╭──

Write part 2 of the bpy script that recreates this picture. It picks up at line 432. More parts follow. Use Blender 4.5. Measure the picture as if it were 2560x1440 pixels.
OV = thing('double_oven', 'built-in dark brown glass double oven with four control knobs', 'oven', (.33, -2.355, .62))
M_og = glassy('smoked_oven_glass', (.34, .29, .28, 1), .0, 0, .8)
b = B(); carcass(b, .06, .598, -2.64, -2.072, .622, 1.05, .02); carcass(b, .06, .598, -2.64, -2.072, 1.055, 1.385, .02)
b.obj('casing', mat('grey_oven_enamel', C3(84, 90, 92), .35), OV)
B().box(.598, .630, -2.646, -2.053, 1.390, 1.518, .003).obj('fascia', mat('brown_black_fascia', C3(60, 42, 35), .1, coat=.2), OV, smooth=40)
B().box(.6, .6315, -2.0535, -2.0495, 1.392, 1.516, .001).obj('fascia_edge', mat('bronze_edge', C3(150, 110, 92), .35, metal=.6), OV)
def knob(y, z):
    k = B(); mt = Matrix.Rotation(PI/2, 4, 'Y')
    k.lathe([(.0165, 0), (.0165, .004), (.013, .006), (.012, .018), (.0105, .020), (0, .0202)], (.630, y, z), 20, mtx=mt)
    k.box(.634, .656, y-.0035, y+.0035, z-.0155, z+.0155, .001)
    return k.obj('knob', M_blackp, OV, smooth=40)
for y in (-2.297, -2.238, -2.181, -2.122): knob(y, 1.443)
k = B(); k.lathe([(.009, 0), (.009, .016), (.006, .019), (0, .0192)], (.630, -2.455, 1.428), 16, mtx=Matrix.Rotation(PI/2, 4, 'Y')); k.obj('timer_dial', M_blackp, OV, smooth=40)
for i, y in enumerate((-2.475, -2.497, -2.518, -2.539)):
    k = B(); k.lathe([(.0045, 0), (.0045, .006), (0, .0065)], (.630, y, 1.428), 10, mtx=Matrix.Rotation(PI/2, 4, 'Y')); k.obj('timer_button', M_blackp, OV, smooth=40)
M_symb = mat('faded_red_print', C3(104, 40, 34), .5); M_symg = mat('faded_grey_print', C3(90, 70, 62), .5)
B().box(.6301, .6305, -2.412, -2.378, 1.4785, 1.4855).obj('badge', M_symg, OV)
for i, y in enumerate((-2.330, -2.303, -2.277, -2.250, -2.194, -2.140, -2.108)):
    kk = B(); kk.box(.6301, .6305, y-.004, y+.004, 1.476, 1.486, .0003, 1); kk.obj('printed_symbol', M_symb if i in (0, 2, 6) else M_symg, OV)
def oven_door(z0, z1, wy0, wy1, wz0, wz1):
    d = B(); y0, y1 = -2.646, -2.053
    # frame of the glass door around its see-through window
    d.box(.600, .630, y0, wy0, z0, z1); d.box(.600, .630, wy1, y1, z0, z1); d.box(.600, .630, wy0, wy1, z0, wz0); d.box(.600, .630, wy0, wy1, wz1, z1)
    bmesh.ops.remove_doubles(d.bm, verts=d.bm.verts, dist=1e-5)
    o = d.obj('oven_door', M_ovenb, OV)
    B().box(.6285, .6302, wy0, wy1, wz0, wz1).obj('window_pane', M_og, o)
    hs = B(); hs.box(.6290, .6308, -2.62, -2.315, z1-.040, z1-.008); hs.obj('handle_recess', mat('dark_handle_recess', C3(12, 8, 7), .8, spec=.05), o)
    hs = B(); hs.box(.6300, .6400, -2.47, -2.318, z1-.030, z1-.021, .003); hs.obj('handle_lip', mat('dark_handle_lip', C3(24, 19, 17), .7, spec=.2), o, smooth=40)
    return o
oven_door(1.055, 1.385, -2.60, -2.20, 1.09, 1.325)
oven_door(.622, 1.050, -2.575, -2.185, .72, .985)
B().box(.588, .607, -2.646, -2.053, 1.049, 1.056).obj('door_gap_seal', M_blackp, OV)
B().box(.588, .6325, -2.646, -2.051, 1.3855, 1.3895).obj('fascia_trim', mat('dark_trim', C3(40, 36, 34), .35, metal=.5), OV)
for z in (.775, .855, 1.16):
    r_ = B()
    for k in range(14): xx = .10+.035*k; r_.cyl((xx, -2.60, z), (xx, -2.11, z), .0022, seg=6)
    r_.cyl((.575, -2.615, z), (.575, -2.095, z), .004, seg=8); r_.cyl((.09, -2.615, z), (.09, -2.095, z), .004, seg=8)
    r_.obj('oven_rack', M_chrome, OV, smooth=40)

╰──

*TASK INSTRUCTIONS*:
Word for word, restate all of the data shown above.

*OUTPUT*:
Write part 2 of the bpy script that recreates this picture. It picks up at line 432. More parts follow. Use Blender 4.5. Measure the picture as if it were 2560x1440 pixels.
OV = thing('double_oven', 'built-in dark brown glass double oven with four control knobs', 'oven', (.33, -2.355, .62))
M_og = glassy('smoked_oven_glass', (.34, .29, .28, 1), .0, 0, .8)
b = B(); carcass(b, .06, .598, -2.64, -2.072, .622, 1.05, .02); carcass(b, .06, .598, -2.64, -2.072, 1.055, 1.385, .02)
b.obj('casing', mat('grey_oven_enamel', C3(84, 90, 92), .35), OV)
B().box(.598, .630, -2.646, -2.053, 1.390, 1.518, .003).obj('fascia', mat('brown_black_fascia', C3(60, 42, 35), .1, coat=.2), OV, smooth=40)
B().box(.6, .6315, -2.0535, -2.0495, 1.392, 1.516, .001).obj('fascia_edge', mat('bronze_edge', C3(150, 110, 92), .35, metal=.6), OV)
def knob(y, z):
    k = B(); mt = Matrix.Rotation(PI/2, 4, 'Y')
    k.lathe([(.0165, 0), (.0165, .004), (.013, .006), (.012, .018), (.0105, .020), (0, .0202)], (.630, y, z), 20, mtx=mt)
    k.box(.634, .656, y-.0035, y+.0035, z-.0155, z+.0155, .001)
    return k.obj('knob', M_blackp, OV, smooth=40)
for y in (-2.297, -2.238, -2.181, -2.122): knob(y, 1.443)
k = B(); k.lathe([(.009, 0), (.009, .016), (.006, .019), (0, .0192)], (.630, -2.455, 1.428), 16, mtx=Matrix.Rotation(PI/2, 4, 'Y')); k.obj('timer_dial', M_blackp, OV, smooth=40)
for i, y in enumerate((-2.475, -2.497, -2.518, -2.539)):
    k = B(); k.lathe([(.0045, 0), (.0045, .006), (0, .0065)], (.630, y, 1.428), 10, mtx=Matrix.Rotation(PI/2, 4, 'Y')); k.obj('timer_button', M_blackp, OV, smooth=40)
M_symb = mat('faded_red_print', C3(104, 40, 34), .5); M_symg = mat('faded_grey_print', C3(90, 70, 62), .5)
B().box(.6301, .6305, -2.412, -2.378, 1.4785, 1.4855).obj('badge', M_symg, OV)
for i, y in enumerate((-2.330, -2.303, -2.277, -2.250, -2.194, -2.140, -2.108)):
    kk = B(); kk.box(.6301, .6305, y-.004, y+.004, 1.476, 1.486, .0003, 1); kk.obj('printed_symbol', M_symb if i in (0, 2, 6) else M_symg, OV)
def oven_door(z0, z1, wy0, wy1, wz0, wz1):
    d = B(); y0, y1 = -2.646, -2.053
    # frame of the glass door around its see-through window
    d.box(.600, .630, y0, wy0, z0, z1); d.box(.600, .630, wy1, y1, z0, z1); d.box(.600, .630, wy0, wy1, z0, wz0); d.box(.600, .630, wy0, wy1, wz1, z1)
    bmesh.ops.remove_doubles(d.bm, verts=d.bm.verts, dist=1e-5)
    o = d.obj('oven_door', M_ovenb, OV)
    B().box(.6285, .6302, wy0, wy1, wz0, wz1).obj('window_pane', M_og, o)
    hs = B(); hs.box(.6290, .6308, -2.62, -2.315, z1-.040, z1-.008); hs.obj('handle_recess', mat('dark_handle_recess', C3(12, 8, 7), .8, spec=.05), o)
    hs = B(); hs.box(.6300, .6400, -2.47, -2.318, z1-.030, z1-.021, .003); hs.obj('handle_lip', mat('dark_handle_lip', C3(24, 19, 17), .7, spec=.2), o, smooth=40)
    return o
oven_door(1.055, 1.385, -2.60, -2.20, 1.09, 1.325)
oven_door(.622, 1.050, -2.575, -2.185, .72, .985)
B().box(.588, .607, -2.646, -2.053, 1.049, 1.056).obj('door_gap_seal', M_blackp, OV)
B().box(.588, .6325, -2.646, -2.051, 1.3855, 1.3895).obj('fascia_trim', mat('dark_trim', C3(40, 36, 34), .35, metal=.5), OV)
for z in (.775, .855, 1.16):
    r_ = B()
    for k in range(14): xx = .10+.035*k; r_.cyl((xx, -2.60, z), (xx, -2.11, z), .0022, seg=6)
    r_.cyl((.575, -2.615, z), (.575, -2.095, z), .004, seg=8); r_.cyl((.09, -2.615, z), (.09, -2.095, z), .004, seg=8)
    r_.obj('oven_rack', M_chrome, OV, smooth=40)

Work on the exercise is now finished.